Grande assente, il sindaco dell'amministrazione interessata (Cassano allo Ionio) che ricopre contestualmente il ruolo di primo cittadino e di consigliere regionale Udc. La Sibaritide è in fermento per la decisione unilaterale della società Rfi (già Ferrovie dello Stato) di chiudere la stazione di Sibari (Cosenza) presa da dicembre 2011 e solo da qualche giorno balzata agli onori della cronaca attraverso blog e social media che hanno rotto il silenzio della politica locale.
A servirsi di essa, non solo i turisti ma numerosi pendolari, studenti e insegnanti che popolano i treni regionali da settembre a giugno per recarsi nei posti di lavoro spesso fuori provincia e fuori regione.
Un servizio a disposizione dei cittadini dai tempi della costituzione dell'Unità d'Italia.

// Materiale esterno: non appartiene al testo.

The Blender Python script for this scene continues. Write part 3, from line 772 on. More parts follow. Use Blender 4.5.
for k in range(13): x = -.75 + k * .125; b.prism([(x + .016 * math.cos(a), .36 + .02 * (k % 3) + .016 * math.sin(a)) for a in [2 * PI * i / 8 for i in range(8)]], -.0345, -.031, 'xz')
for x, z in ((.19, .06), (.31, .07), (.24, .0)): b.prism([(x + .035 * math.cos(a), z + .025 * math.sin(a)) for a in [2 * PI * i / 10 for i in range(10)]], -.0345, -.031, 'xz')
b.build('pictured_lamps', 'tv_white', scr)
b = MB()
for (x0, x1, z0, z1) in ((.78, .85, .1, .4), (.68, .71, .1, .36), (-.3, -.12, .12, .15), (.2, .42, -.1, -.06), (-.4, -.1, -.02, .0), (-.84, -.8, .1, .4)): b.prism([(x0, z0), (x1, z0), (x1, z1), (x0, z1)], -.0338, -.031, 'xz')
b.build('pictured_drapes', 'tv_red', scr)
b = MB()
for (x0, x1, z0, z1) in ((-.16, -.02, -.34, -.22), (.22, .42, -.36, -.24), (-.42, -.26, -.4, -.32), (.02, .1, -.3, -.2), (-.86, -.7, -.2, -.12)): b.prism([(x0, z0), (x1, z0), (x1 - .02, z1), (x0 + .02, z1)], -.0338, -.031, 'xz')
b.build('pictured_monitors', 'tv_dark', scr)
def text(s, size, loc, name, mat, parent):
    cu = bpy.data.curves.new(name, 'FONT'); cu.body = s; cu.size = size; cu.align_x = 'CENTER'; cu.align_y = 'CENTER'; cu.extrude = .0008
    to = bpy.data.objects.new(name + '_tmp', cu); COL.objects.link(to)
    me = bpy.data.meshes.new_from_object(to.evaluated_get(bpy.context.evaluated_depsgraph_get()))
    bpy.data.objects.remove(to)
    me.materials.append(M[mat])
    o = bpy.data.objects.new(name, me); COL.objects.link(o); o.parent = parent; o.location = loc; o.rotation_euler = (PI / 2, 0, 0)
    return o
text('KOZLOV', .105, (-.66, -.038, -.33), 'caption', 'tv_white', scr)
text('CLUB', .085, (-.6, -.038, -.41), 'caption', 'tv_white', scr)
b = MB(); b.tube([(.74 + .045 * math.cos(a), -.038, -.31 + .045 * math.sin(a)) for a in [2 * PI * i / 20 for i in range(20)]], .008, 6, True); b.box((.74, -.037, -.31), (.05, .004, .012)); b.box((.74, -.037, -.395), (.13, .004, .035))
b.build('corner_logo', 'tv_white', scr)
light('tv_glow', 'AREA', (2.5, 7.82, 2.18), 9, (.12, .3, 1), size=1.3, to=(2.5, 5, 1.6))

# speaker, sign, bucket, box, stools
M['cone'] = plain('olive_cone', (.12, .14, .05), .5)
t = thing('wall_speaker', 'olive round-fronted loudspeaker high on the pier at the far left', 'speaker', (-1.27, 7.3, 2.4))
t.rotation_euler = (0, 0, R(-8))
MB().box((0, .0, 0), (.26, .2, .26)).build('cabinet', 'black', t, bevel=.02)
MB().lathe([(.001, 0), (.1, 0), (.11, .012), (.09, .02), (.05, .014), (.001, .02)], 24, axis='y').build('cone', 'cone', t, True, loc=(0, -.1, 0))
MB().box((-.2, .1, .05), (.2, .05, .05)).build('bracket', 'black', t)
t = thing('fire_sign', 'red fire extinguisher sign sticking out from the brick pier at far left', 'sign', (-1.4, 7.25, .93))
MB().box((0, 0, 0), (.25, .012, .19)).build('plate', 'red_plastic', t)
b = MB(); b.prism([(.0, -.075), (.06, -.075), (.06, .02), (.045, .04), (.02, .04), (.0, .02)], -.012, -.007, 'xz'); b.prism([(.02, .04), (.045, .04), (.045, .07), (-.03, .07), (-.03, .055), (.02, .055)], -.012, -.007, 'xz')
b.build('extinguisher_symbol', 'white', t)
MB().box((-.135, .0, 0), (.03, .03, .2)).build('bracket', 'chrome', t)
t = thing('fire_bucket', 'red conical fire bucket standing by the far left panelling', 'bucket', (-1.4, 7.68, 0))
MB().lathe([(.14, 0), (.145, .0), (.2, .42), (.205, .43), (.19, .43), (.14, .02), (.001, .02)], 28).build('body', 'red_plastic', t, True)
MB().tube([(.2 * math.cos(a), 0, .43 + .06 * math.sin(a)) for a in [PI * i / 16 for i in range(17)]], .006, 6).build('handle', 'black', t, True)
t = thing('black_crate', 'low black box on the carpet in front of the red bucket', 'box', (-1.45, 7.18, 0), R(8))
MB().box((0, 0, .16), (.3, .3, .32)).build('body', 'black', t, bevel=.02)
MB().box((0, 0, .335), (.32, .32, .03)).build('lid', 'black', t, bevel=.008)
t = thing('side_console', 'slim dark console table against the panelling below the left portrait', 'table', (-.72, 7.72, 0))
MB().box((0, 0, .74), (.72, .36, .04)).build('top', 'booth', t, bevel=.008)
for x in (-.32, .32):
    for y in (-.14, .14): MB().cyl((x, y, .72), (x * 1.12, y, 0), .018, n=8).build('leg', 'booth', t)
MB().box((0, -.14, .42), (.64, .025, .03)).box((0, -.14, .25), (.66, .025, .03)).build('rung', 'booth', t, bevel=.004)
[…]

Era il 18 agosto 1869. In un manifesto pubblico le Ferrovie Calabro-Sicule diedero notizia che in tale data sarebbe avvenuta l’apertura del tronco ferroviario da S. Basilio di Pisticci, Basilicata, a Trebisacce, Calabria, prima parte della linea ferroviaria Taranto-Cariati, anno in cui aprì i propri battenti proprio la stazione di Sibari che prese il nome di “Buffaloria”, perché così all’epoca si chiamava la zona dove era ubicata la stessa.
In seguito, le allora Ferrovie Calabro-Sicule, nell’intento di costituire una tratta ferroviaria storica della “Magna Grecia” decisero di affiancare alle già esistenti Taranto, Nova Siri e Crotone, anche Metaponto e Sibari ricostituendo così le ubicazioni dove sorgevano queste grandi colonie della “Magna Grecia”.
Per queste ragioni nel 1874 la stazione cambiò il nome da Buffaloria a Sibari. Ma la storia non insegna e il "taglio" previsto dal piano industriale trenitalia, che ha assicurato che "il servizio continuerà ad essere assicurato con sistemi automatizzati" andrebbe ora a sommarsi ad altre soppressioni già decisi dal gruppo FS che rischiano di creare un vero e proprio isolamento per l'intera regione con ricadute economiche e sociali negative su tutte le realtà, imprenditoriali e territoriali, interessate da uno scenario sempre più desolante.
"Tale chiusura provocherebbe enormi difficoltà per i cittadini e per alcune famiglie che ricavano il loro reddito proprio dall’occupazione all’interno della struttura, quindi ulteriore perdita economica anche per il commercio locale, già colpito gravemente dalla crisi che attanaglia in particolare l’intero mezzogiorno".
Un Sud dimenticato dalla manovra finaziaria che dai forconi al declassamento delle principali agenzie di rating internazionali sta lasciando affondare l'Italia come fosse la la Concordia.
E non mancano gli aspetti grotteschi. Le Ferrovie hanno speso infatti , negli ultimi anni, molte risorse per la realizzazione di sottopassi, parcheggi (ancora in via di ultimazione) e altre infrastrutture che avrebbero avuto un senso solo con una stazione funzionante e operativa.
Una risposta in merito alla questione è ora attesa dal governo. In agenda, un incontro delle parti sociali intervenute con Corrado Passera, ministro per lo Sviluppo Economico e delle Infrastrutture, previsto a Roma per giovedì 2 febbraio.